Anyway, I never said that life had a little bit of suffering. I think it has an unspeakable amount of suffering. The “one second of suffering followed by a lifetime of pleasure” was just an hypothetical scenario to make a point. Having said that, from an antinatalist perspective, it does not matter if there’s more suffering or more pleasure in life. There is some suffering and that is enough and you simply cannot justify putting a conscious being trough that suffering by saying he will also enjoy many great things , because if that being hadn’t been born, he or she, would have not missed out on those great things. You’re not doing anyone a favor. Allowing someone who is already alive to experience great things and who otherwise woudn’t, now that would be a favor.
Humean, this is a very simple point. It would be better if we could experience a high degree of pleasure without having to experience pain as opposed to having to experience pain to be able experience a high degree of pleasure. It’s as simple as that. I’m sure that if you stop with your absurd rationalizations, you’ll find that you agree with this. If you don’t agree with such a simple premise, words such as “good” and “bad” have no meaning to you, and there’s no point continuing this conversation. Do you honestly disagree with this?
That’s great but it’s also completely irrelevant. I understand that you enjoy your life. So what ? I never said you shouldn’t. That has no bearing on this discussion.
Why ? Another bare assertion ?
And here we go again. Humean, how much or how little you enjoy your life is completely irrelevant to this discussion. You keep repeating and repeating and repeating it and at this point I’m wondering if I should bake you a cake or something. I get it, you claim to be happy. So what ? There is nothing about you being supposedly happy that negates antinatalism and I have explained why several times. You’re either skipping entire sections of text, or you are consciously refusing to reason. Furthermore, there is no linguistic muddle there but if you prefer a different formulation of the same statement: Only living beings can suffer and all of them do, regardless of how much suffering or how little there actually is. Existence is bad for those who exist in the sense that every single person that exists suffer, even if it’s only for a second.

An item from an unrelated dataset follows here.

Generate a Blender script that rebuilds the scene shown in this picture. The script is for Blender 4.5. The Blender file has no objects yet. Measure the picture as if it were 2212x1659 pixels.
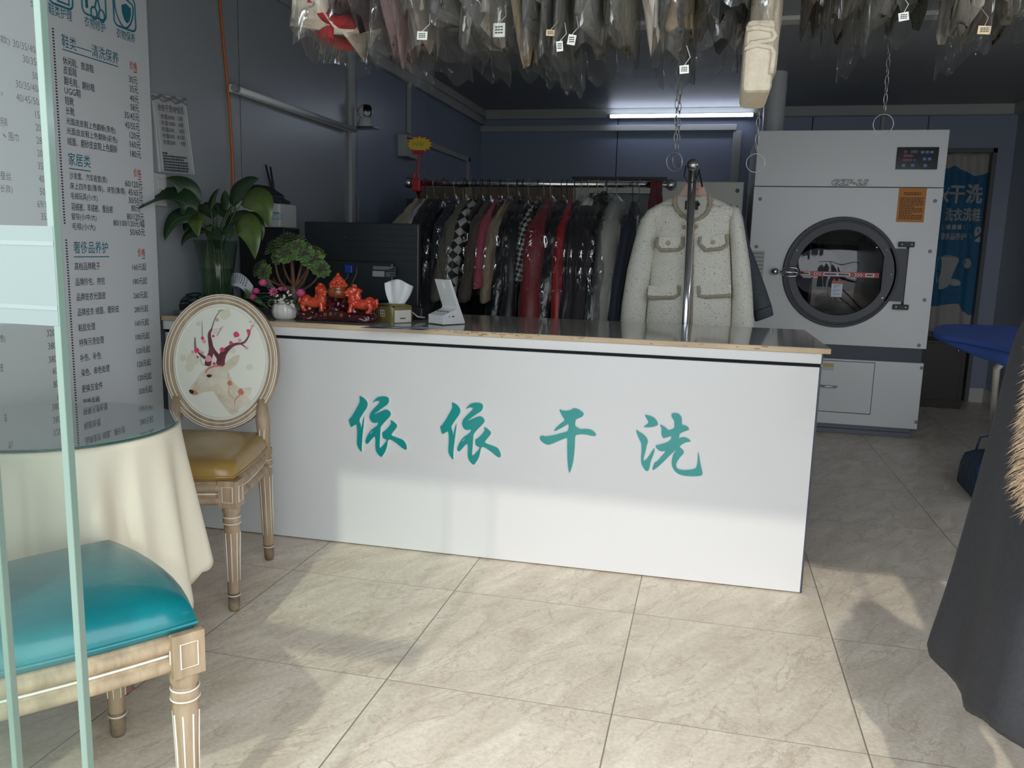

I do believe that but antinatalism doesn’t require you to believe that. That’s why I keep saying that determining exactly how much suffering or how much pleasure there is in life is irrelevant. And for now, I’m not going to give you reasons to believe that statement because I don’t need you to believe that statement in order to accept antinatalism. That statement is my own personal opinion and not something an antinatalist has to believe.
That’s a bastardization of logic if I ever saw one. Whether they feel glad or not that they have been created is absolutely irrelevant. If they hadn’t been born you would not find them in some sort of limbo state wishing to be born. To say " I am glad that I am alive" is a violation of logic even if people don’t realize it while saying it. What people really mean to say when they say that, is that their lives are sufficiently pleasant for them to not consider themselves unhappy or to wish to commit suicide. In some cases their lives might even be pure bliss. To say " I am glad to be alive" is to imply that there is something that it is like to be dead, which is nonsense, of course.
The old “Why don’t you kill yourself?”
There are many reasons as to why an antinatalist might not want to kill him or herself. The most obvious one being that their lives may not be so bad that they are not worth continuing. You would understand this reason if you stopped assuming that Antinatalism is equivalent to thinking that all lives are more bad than good. Other reasons: an irrational fear of death, wanting to care for others, not wanting to cause pain to family and friends and so forth.
The view that coming into existence is always a harm does not imply that death is better than continuing to existor that suicide is (always) desirable.